Farhaz Khan acts for Lloyd’s in ground-breaking non-financial misconduct proceedings
Lloyd’s of London has today issued a Public Censure, the first of its kind, against Atrium Underwriting Limited relating to non-financial misconduct by Atrium employees and failures by the firm and senior managers in the way in which they responded to allegations of misconduct. The Market Bulletin can be viewed here.
In regulatory Market Bulletin Y5252, Lloyd’s set out its policy in relation to conduct involving harassment, bullying, discrimination, and consumption of alcohol or drugs at work. The Bulletin makes clear that in addition to the actions of individuals, of “equal importance is the culture of the firm for whom the individual works and whether it supports or tolerates a culture of unacceptable personal behaviour towards others.” The proceedings against Atrium were brought as a result of serious failures by the firm including failures by senior managers. Instances of non-financial misconduct are evident as having taken place over a number of years which, in Lloyd’s view, precipitated a culture which tolerated instances of unacceptable conduct involving discrimination, harassment and bullying.
Atrium settled proceedings before the Lloyd’s Enforcement Board having accepted charges brought following a Lloyd’s regulatory inquiry, a fine of £1.050 million and liability to pay Lloyd’s costs of the proceedings.
Farhaz Khan (leading Chloe Bell and Anson Cheung of Outer Temple Chambers) acted for Lloyd’s during the inquiry and before the Enforcement Board, instructed by Claire Schrader (Head of Legal), Will O’Connor (Manager, Litigation & Enforcement) and Kevin Lazarus of Lloyd’s Legal Department.

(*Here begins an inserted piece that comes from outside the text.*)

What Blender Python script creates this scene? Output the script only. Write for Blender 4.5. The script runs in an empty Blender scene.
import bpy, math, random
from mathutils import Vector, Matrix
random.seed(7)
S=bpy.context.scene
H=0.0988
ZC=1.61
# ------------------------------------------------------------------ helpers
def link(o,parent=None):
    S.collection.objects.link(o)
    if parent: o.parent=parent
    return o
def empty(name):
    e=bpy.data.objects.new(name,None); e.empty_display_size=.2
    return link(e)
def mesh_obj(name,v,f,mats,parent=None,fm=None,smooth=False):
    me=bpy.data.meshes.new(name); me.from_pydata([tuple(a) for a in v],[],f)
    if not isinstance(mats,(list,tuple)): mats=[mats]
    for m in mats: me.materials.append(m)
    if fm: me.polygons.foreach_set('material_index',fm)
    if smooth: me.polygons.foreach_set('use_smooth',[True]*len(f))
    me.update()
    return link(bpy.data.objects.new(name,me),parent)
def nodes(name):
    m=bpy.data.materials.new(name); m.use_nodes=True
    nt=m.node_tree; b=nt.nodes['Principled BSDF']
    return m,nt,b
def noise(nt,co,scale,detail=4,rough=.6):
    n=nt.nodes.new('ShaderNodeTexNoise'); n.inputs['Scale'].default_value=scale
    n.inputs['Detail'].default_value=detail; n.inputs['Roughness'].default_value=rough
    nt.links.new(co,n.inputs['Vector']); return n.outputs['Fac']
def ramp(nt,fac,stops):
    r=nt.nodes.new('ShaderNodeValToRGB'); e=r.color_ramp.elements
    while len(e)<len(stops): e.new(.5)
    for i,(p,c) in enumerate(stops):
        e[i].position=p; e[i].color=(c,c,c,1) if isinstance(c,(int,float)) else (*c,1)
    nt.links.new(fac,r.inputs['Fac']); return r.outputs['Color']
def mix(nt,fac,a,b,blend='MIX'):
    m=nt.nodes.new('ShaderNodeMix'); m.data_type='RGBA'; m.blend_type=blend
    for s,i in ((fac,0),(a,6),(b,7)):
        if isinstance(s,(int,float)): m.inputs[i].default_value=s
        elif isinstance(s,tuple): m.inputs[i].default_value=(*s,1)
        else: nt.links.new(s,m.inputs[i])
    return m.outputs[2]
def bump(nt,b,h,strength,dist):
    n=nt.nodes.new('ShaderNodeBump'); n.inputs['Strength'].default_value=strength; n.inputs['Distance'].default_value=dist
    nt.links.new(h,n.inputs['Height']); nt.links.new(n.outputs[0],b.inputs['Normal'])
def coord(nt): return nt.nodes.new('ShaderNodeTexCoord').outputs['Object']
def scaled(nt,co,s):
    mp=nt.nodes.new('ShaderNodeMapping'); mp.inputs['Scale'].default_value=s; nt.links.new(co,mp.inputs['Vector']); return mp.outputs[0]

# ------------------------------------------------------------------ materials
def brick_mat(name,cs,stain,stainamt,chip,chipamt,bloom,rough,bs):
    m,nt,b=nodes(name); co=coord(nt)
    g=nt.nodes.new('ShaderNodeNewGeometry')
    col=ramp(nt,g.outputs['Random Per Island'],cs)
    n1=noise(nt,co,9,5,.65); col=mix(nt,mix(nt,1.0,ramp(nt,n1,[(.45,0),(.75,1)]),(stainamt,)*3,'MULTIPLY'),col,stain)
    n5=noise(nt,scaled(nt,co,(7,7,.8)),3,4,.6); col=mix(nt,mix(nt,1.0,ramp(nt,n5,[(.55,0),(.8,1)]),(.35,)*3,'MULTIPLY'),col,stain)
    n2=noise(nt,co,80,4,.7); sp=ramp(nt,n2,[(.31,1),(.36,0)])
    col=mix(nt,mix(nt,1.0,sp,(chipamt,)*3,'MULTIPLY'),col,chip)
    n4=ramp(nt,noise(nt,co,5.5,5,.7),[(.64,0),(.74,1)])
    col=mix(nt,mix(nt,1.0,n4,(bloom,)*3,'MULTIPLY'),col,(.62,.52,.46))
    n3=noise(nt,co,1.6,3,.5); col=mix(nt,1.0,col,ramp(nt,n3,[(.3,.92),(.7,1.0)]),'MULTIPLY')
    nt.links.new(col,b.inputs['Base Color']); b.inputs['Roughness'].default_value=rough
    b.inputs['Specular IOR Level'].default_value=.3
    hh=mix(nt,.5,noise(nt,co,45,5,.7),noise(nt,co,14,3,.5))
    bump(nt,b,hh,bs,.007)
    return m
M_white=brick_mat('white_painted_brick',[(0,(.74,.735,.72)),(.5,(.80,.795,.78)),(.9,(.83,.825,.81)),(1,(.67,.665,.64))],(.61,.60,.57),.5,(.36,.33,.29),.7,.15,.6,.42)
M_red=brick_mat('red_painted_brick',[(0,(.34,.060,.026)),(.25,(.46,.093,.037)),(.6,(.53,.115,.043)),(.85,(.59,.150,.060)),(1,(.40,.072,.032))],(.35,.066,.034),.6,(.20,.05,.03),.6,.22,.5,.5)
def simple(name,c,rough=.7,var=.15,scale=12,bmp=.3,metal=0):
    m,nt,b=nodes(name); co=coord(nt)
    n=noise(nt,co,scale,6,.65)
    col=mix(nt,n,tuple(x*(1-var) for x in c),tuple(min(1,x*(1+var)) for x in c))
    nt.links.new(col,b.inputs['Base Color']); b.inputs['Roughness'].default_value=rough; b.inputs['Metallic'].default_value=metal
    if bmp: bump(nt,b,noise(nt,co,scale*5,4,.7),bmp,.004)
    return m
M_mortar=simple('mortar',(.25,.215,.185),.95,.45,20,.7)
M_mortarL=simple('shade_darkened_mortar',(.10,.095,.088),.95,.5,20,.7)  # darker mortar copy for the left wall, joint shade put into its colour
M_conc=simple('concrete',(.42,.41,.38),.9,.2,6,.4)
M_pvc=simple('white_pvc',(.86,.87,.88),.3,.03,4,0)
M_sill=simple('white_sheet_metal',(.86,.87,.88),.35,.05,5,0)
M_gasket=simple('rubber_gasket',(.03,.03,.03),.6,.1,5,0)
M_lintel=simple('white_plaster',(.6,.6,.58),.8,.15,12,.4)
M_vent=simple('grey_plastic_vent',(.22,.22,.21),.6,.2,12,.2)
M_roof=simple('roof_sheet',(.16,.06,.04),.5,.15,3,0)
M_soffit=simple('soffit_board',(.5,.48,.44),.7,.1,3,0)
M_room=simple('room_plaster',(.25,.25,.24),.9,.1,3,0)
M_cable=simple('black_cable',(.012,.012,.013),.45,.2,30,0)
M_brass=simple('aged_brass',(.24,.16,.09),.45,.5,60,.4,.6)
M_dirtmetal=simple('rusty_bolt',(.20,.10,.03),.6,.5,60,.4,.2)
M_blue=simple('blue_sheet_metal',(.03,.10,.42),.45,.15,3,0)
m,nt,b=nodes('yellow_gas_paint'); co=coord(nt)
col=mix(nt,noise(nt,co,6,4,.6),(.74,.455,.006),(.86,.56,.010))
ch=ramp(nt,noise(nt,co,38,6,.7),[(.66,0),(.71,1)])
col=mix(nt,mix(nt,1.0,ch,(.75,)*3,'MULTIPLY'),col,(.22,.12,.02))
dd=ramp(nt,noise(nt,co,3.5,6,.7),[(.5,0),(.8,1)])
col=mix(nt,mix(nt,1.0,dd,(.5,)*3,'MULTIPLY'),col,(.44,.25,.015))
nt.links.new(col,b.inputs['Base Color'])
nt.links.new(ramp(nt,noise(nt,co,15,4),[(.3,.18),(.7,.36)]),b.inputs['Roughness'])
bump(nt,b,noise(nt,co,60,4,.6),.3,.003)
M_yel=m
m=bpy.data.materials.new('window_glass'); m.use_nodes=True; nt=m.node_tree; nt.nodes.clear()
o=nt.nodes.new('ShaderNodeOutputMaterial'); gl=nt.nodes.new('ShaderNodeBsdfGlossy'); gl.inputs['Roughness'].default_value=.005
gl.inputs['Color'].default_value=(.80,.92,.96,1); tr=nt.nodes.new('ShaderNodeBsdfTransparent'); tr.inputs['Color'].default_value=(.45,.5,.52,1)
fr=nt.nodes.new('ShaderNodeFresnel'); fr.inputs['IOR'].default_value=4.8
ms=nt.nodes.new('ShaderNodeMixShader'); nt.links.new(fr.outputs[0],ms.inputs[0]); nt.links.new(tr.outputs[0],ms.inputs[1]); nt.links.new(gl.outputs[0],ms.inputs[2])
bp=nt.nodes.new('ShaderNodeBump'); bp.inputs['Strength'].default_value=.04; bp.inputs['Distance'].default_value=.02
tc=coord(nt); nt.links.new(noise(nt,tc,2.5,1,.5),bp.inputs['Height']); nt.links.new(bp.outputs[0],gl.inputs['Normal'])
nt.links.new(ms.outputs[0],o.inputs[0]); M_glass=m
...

Farhaz, who will take Silk on Monday 21st March 2022, is a leading financial services regulatory barrister (ranked in Tier 1 in Chambers & Partners and Legal 500) with experience acting for and against regulators in high profile proceedings. He regularly acts for Lloyd’s in regulatory matters and recently led a joint Bank of England and FCA team before the Upper Tribunal in the first ever joint-regulator case (Forsyth v FCA & Or) and acted for the DFSA in its first deliberate dishonesty case before the DIFC FMT (DFSA v Sheikh).